4.2.  Daarmee komt de kantonrechter toe aan de vraag in hoeverre ASR gehouden is de geleden schade van [verzoeker] te vergoeden en in hoeverre de schade op grond van eigen schuld voor rekening van [verzoeker] moet blijven. Daarbij stelt de kantonrechter voorop dat bij het bepalen van de omvang van de schadevergoedingsplicht van ASR en daarmee samenhangend de mate waarin sprake is van eigen schuld van [verzoeker], als uitgangspunt geldt dat de schade over [verzoeker] en ASR moet worden verdeeld naar evenredigheid met de mate waarin de aan ieder van hen toe te rekenen omstandigheden tot de schade hebben bijgedragen. Het standpunt van ASR komt erop neer dat zij van mening is dat haar verzekerde geen enkel verwijt kan worden gemaakt. 

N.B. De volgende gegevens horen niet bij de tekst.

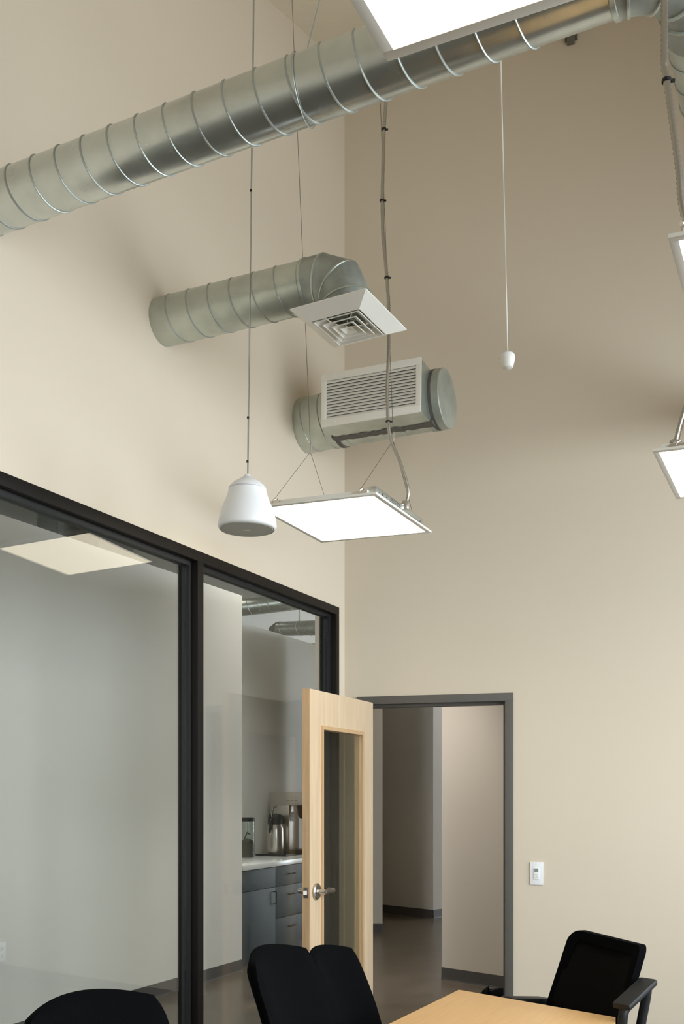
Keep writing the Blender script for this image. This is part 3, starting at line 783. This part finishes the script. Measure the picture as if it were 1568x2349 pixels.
# ================================================================== KITCHEN
MK = mat(K0, KD, -KN)                    # x along the fronts, y into the cabinets
ZCT = .90
def cab(name, label, x0, x1, fronts):
    t = thing(name, label, 'cabinet', MK @ Matrix.Translation((x0, 0, 0)), 'blue-grey base cabinets')
    w = x1 - x0
    b = Mesh(); b.box((0, .020, .10), (w, .60, .855)); b.box((0.0, .075, 0), (w, .60, .10))
    obj('carcass', b, CABINET, t, smooth=0)
    for kind, z0, z1, hx, hz in fronts:
        fb = B((.003, 0, z0 + .003), (w - .003, .019, z1 - .003), bev=.0012)
        o = obj(kind, fb, CABINET, t)
        if hx is not None:
            h = Mesh()
            if kind == 'drawer': h.box((hx - .055, -.030, hz - .005), (hx + .055, -.022, hz + .005)); h.box((hx - .055, -.022, hz - .005), (hx - .047, 0, hz + .005)); h.box((hx + .047, -.022, hz - .005), (hx + .055, 0, hz + .005))
            else: h.box((hx - .005, -.030, hz - .060), (hx + .005, -.022, hz + .060)); h.box((hx - .005, -.022, hz - .060), (hx + .005, 0, hz - .052)); h.box((hx - .005, -.022, hz + .052), (hx + .005, 0, hz + .060))
            obj('handle', h, HANDLE, o)
    return t
def kx_(px):
    kk = (px - CX) / F; return (kk * K0.y - K0.x) / (KD.x - kk * KD.y)
XM = kx_(632)
cab('sink_cabinet', 'blue-grey base cabinet with a door and plain false front, left of the drawers', 0.0, XM, [('false_front', .663, .850, None, None), ('door', .10, .663, XM - .035, .565)])
xh = kx_(666) - XM
cab('drawer_cabinet', 'blue-grey base cabinet with three stacked drawers and black pulls', XM, XM + .62, [('drawer', .663, .850, xh, .765), ('drawer', .365, .663, xh, .572), ('drawer', .10, .365, xh, .268)])
ctop = Mesh().box((-.0, -.025, .855), (XM + .64, .625, ZCT), None, .003)
top('countertop', ctop, COUNTER, 'white quartz countertop over the blue-grey cabinets', 'countertop', m=MK)
sk = Mesh(); sx0, sx1 = .02, kx_(588)
for lo, hi in (((sx0, .10, ZCT), (sx1, .12, ZCT + .004)), ((sx0, .40, ZCT), (sx1, .42, ZCT + .004)), ((sx0, .12, ZCT), (sx0 + .02, .40, ZCT + .004)), ((sx1 - .02, .12, ZCT), (sx1, .40, ZCT + .004))): sk.box(lo, hi)
sk.box((sx0 + .02, .12, ZCT + .0002), (sx1 - .02, .40, ZCT + .001))
top('sink', sk, STEEL, 'steel sink rim set into the white countertop at its left end', 'sink', m=MK)
# canister
YC = 9.55; cb = W(567, 0, YC); k = YC / F
can = thing('coffee_canister', 'clear canister of ground coffee on the countertop, left of the flask', 'canister', (cb.x, cb.y, ZCT))
r = 16.5 * k
obj('jar', Mesh().lathe([(r * .96, .001), (r, .006), (r, 84 * k), (r - .003, 84 * k), (r - .003, .006), (0.001, .004)], None, 32, True, False), JARGLASS, can, smooth=40)
obj('coffee', Mesh().lathe([(r - .006, .008), (r - .005, 36 * k), (r * .5, 42 * k), (0.001, 46 * k)], None, 28), COFFEE, can)
obj('lid', Mesh().lathe([(r + .002, 84 * k), (r + .002, 91 * k), (r - .006, 92.5 * k), (0.001, 92.5 * k)], None, 32), BLACKP, can)
obj('scoop', Mesh().tube([Vector((-.03, -.02, 42 * k)), Vector((0, -.02, 58 * k)), Vector((.028, -.02, 54 * k))], .006, 8), BLACKP, can)
# tray
YT = 9.95; tb = W(627, 0, YT); tx = (Vector((tb.x, tb.y, 0)) - K0).dot(KD); ty = -(Vector((tb.x, tb.y, 0)) - K0).dot(KN)
tr = Mesh().box((tx - .14, max(.04, ty - .22), ZCT), (tx + .52, ty + .13, ZCT + .008), None, .003)
for lo, hi in (((tx - .14, max(.04, ty - .22), ZCT + .008), (tx + .52, max(.04, ty - .22) + .01, ZCT + .02)), ((tx - .14, max(.04, ty - .22) + .01, ZCT + .008), (tx - .13, ty + .13, ZCT + .02))): tr.box(lo, hi)
top('tray', tr, BLACKP, 'long black tray on the countertop under the flask and brewer', 'tray', m=MK)
# airpot
ap = thing('airpot', 'tall brushed steel pump flask with black top on the black tray', 'flask', MK @ Matrix.Translation((tx, ty - .02, ZCT + .008)))
r = .088
obj('body', Mesh().lathe([(r * .97, 0), (r, .008), (r, .20), (r * .97, .255), (r * .86, .300), (r * .80, .312)], None, 40), STEEL, ap, smooth=50)
obj('collar', Mesh().lathe([(r * .83, .305), (r * .86, .33), (r * .80, .385), (r * .62, .412), (0.001, .418)], None, 40), BLACKP, ap, smooth=50)
sx_ = (KD * 1.0); # spout points right along the counter
obj('spout', Mesh().tube([Vector((.02, 0, .385)), Vector((.085, -.02, .375)), Vector((.118, -.03, .345)), Vector((.122, -.03, .315))], .022, 12, True, [.034, .030, .022, .015]), BLACKP, ap)
obj('carry_handle', Mesh().tube([Vector((-.070, 0, .37)), Vector((-.112, -.005, .33)), Vector((-.138, -.01, .262)), Vector((-.128, -.01, .240)), Vector((-.100, -.008, .275)), Vector((-.070, 0, .335))], .010, 10), BLACKP, ap)
obj('pump_lever', Mesh().tube([Vector((-.072, 0, .385)), Vector((-.065, 0, .43)), Vector((-.03, 0, .475)), Vector((.0, 0, .490)), Vector((.03, 0, .487))], .0085, 10), CHROME, ap)
# brewer
bx0 = tx + .155
br = thing('coffee_brewer', 'tall stainless coffee brewer beside the steel flask, half hidden by the door', 'coffee maker', MK @ Matrix.Translation((bx0, 0, ZCT + .008)))
yb1 = ty + .125
yb0 = yb1 - .22; yf0 = yb1 - .46
obj('base', B((0, yf0 + .02, 0), (.22, yb1, .045), bev=.006), BLACKP, br)
obj('column', B((0, yb0, .045), (.22, yb1, .50), bev=.004), STEEL, br)
hs = obj('brew_head', B((-.004, yf0, .50), (.224, yb1, .640), bev=.006), STEEL, br)
vt = Mesh()
for i in range(2):
    for j in range(3):
        vt.box((-.0052, yb0 - .10 + j * .045, .545 + i * .035), (-.0038, yb0 - .065 + j * .045, .551 + i * .035))
obj('vent_slot', vt, INK, hs)
obj('filter_basket', Mesh().lathe([(.05, .36), (.075, .40), (.08, .50)], Matrix.Translation((.11, yf0 + .11, 0)), 28), BLACKP, br)
nt_ = obj('paper_note', B((.03, yb0 - .006, .335), (.10, yb0 - .004, .43)), PAPER, br)
ln = Mesh()
for i in range(5): ln.box((.036, yb0 - .0068, .350 + i * .015), (.094, yb0 - .0058, .3525 + i * .015))
obj('printed_line', ln, INK, nt_)
# ducts and steel seen over the partition
def over_duct(label, p, q, r, cap=False):
    t = thing('hall_duct', label, 'duct', p); d = (q - p).normalized()
    obj('duct_run', Mesh().tube([p, q], r, 28), GALV2, t, True)
    obj('spiral_seam', helix(p, d, (q - p).length - .1, r + .001, .13, .004, 0, 16, 5, .03), SEAM, t, True)
    for f_ in (.3, .7):
        c = p.lerp(q, f_); obj('hanger_rod', Mesh().tube([c + Z * (r - .01), Vector((c.x, c.y, 4.752))], .006, 8), WIRE, t, True)
    if cap: obj('end_cap', Mesh().tube([p - d * .14, p - d * .03, p], r, 28, True, [r * .35, r * .98, r * 1.03]), DARKDUCT, t, True)
over_duct('thick hall duct seen through the right glass, upper of two', W(470, 1404, 12.3), W(760, 1370, 12.0), .105)
over_duct('hall duct with tapered end seen through the right glass, lower of two', W(640, 1443, 11.9), W(800, 1438, 11.3), .088, True)
dp = W(116, 1330, 9.2)
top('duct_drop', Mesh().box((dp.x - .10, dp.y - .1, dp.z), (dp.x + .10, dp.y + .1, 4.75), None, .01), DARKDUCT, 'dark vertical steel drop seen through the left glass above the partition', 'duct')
p_ = W(150, 1240, 9.4); q_ = W(262, 1262, 11.0)
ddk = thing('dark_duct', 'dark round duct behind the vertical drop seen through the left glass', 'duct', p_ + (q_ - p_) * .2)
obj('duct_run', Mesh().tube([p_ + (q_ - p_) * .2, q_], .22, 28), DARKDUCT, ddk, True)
for f_ in (.35, .8):
    c = p_.lerp(q_, f_); obj('hanger_rod', Mesh().tube([c + Z * .21, Vector((c.x, c.y, 4.752))], .006, 8), WIRE, ddk, True)

# ================================================================== TABLE
ZT_ = .74
def onz(px, py, z): 
    Y = (HC - z) * F / (py - HZ); return Vector(((px - CX) / F * Y, Y, 0))
TA, TB, TC, TD = onz(1052, 2270, ZT_), onz(1411, 2333, ZT_), onz(1411, 2349, ZT_), onz(890, 2349, ZT_)
ld = (TD - TA).normalized(); rdv = (TC - TB).normalized()
TA2 = TA + ld * 2.15; TB2 = TB + rdv * 1.55
tdir = (TA2 - TA).normalized()
MT = mat((TA + TB + TA2 + TB2) / 4, Vector((-ld.y, ld.x, 0)) * -1, -ld) if False else mat((TA + TB + TA2 + TB2) / 4, Vector((-ld.y, ld.x, 0)), -Vector((ld.x, ld.y, 0)) * 1)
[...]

4.3.  Hoewel [verzoeker] zich op het standpunt stelt dat hij door oranje licht is gereden, is de kantonrechter van oordeel dat het verkeerslicht voor [verzoeker] op rood stond. De kantonrechter overweegt daartoe als volgt. [getuige 2] verklaart dat de auto groen licht had en op trok, het licht op het fietspad (al) op rood sprong en de scooter door het rode licht reed. Uit de verklaring van [getuige 1] waar zij schrijft “Brommer. Reed door rood?” (zie hiervoor onder punt 2.7.) leidt de kantonrechter af dat zij denkt dat de scooter door rood moet zijn gereden. Ook valt uit haar verklaring af te leiden dat het licht voor de auto's op groen stond. [getuige 1] verklaart immers dat zij naast de verzekerde van ASR voor hetzelfde stoplicht stond en dat zij gelijktijdig wegreden op het moment dat het groen werd. Dat het licht op groen stond is ook terug te lezen in de verklaring van de verzekerde van ASR zelf, waar staat “ik reed door groen stoplicht”. Op basis van deze verklaringen stelt de kantonrechter vast dat de verzekerde van ASR door groen is gereden. Dit betekent dat [verzoeker] door rood moet zijn gereden. Uit geen van de verklaringen volgt bovendien dat [verzoeker] door oranje licht is gereden, zoals [verzoeker] betoogt. Dit standpunt heeft [verzoeker] ook niet nader feitelijk onderbouwd. 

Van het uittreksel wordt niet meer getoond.